#### [Exercise]
Set down word for word each line from the start of the listing through the line that contains "scene = bpy.context.scene", both included.

+---+

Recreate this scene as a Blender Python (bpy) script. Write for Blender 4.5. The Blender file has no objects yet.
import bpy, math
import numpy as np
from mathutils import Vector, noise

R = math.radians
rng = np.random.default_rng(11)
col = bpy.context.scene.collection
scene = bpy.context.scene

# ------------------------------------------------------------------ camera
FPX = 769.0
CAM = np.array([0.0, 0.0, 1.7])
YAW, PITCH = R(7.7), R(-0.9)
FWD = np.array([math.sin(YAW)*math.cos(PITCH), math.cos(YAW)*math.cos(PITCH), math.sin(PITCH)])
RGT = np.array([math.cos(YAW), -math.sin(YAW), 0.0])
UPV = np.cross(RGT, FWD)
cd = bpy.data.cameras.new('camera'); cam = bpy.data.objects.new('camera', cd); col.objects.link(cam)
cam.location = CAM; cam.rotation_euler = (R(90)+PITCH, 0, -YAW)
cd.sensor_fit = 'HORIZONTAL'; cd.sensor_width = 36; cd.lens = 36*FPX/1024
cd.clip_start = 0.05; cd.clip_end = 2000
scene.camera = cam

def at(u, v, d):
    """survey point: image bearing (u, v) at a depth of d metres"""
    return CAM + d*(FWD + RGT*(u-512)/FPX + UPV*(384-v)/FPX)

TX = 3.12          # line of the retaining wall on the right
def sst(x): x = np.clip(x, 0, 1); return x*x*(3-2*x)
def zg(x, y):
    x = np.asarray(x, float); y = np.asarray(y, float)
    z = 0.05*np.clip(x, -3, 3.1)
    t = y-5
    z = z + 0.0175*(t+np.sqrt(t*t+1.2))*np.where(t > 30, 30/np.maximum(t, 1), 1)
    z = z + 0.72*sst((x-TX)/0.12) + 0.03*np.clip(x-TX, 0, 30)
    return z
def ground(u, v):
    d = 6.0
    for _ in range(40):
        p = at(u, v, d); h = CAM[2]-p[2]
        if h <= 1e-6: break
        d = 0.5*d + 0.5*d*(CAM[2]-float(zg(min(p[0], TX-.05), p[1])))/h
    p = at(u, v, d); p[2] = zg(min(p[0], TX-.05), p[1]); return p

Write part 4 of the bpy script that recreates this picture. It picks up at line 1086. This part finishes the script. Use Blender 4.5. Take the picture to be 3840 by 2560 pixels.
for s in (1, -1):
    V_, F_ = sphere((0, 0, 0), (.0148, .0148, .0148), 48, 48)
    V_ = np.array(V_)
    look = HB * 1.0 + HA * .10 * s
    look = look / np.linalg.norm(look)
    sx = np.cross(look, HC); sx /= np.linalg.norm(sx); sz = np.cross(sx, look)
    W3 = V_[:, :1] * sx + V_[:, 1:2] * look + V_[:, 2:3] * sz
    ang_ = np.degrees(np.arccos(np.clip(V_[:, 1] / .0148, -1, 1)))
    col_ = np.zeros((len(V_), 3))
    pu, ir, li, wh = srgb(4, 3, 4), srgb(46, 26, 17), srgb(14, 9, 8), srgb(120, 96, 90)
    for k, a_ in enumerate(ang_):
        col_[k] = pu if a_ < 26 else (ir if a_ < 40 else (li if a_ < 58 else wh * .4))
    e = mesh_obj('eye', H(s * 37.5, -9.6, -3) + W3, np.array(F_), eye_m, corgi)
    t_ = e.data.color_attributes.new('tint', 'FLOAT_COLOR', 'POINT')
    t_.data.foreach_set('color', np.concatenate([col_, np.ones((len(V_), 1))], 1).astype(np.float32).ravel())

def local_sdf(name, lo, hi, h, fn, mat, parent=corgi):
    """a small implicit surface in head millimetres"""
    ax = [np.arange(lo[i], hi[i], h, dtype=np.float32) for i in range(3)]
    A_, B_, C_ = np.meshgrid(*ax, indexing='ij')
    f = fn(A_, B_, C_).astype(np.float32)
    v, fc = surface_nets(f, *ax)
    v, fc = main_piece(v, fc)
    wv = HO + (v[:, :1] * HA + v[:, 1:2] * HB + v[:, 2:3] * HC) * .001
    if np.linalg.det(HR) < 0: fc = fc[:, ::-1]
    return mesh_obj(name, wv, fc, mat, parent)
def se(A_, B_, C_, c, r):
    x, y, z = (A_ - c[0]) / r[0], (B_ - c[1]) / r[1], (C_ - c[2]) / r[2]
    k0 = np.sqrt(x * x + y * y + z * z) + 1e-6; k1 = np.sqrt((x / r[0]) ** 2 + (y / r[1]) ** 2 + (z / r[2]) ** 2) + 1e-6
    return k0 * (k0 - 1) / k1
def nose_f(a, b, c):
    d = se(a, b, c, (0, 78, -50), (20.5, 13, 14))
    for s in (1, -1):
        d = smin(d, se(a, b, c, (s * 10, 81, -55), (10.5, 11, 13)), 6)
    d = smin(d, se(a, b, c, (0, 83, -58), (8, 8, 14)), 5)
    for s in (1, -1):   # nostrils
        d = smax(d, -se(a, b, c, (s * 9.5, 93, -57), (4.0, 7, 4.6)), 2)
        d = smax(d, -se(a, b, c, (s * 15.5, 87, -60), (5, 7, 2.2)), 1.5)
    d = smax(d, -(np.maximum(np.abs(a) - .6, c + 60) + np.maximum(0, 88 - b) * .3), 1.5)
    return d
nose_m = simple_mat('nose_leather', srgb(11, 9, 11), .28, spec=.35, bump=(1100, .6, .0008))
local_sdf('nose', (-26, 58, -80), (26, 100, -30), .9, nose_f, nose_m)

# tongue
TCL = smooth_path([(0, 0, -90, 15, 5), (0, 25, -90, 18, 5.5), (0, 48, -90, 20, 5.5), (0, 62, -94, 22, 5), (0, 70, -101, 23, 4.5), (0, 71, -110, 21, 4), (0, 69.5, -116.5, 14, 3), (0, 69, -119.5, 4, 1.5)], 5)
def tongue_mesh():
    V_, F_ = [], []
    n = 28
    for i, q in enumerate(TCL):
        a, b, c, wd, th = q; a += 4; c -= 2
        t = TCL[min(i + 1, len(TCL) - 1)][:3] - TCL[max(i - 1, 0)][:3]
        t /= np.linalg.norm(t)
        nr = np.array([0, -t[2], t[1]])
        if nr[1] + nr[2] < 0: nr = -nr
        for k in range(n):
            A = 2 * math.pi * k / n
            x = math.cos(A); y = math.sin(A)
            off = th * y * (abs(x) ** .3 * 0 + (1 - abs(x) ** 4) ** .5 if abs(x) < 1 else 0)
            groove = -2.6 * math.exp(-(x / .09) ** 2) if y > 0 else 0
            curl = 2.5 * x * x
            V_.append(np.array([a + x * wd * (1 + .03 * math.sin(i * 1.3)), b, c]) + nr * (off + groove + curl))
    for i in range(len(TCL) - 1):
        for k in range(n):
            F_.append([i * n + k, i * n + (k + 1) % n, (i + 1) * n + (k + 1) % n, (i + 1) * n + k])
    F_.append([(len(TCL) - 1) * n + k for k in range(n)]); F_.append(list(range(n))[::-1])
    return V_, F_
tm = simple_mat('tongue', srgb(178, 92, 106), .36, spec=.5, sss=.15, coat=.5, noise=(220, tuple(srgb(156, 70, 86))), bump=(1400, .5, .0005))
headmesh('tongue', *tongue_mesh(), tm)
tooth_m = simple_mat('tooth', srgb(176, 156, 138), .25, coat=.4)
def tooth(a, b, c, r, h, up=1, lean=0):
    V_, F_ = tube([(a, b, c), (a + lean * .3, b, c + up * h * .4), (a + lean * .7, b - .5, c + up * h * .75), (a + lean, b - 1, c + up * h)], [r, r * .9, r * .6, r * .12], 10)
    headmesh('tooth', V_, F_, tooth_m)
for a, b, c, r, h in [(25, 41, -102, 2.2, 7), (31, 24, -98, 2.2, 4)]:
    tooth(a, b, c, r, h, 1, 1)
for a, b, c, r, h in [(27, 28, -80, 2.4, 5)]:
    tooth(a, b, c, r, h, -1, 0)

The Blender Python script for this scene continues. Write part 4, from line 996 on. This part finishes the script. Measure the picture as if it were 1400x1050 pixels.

+---+

#### [Task result]
Recreate this scene as a Blender Python (bpy) script. Write for Blender 4.5. The Blender file has no objects yet.
import bpy, math
import numpy as np
from mathutils import Vector, noise

R = math.radians
rng = np.random.default_rng(11)
col = bpy.context.scene.collection
scene = bpy.context.scene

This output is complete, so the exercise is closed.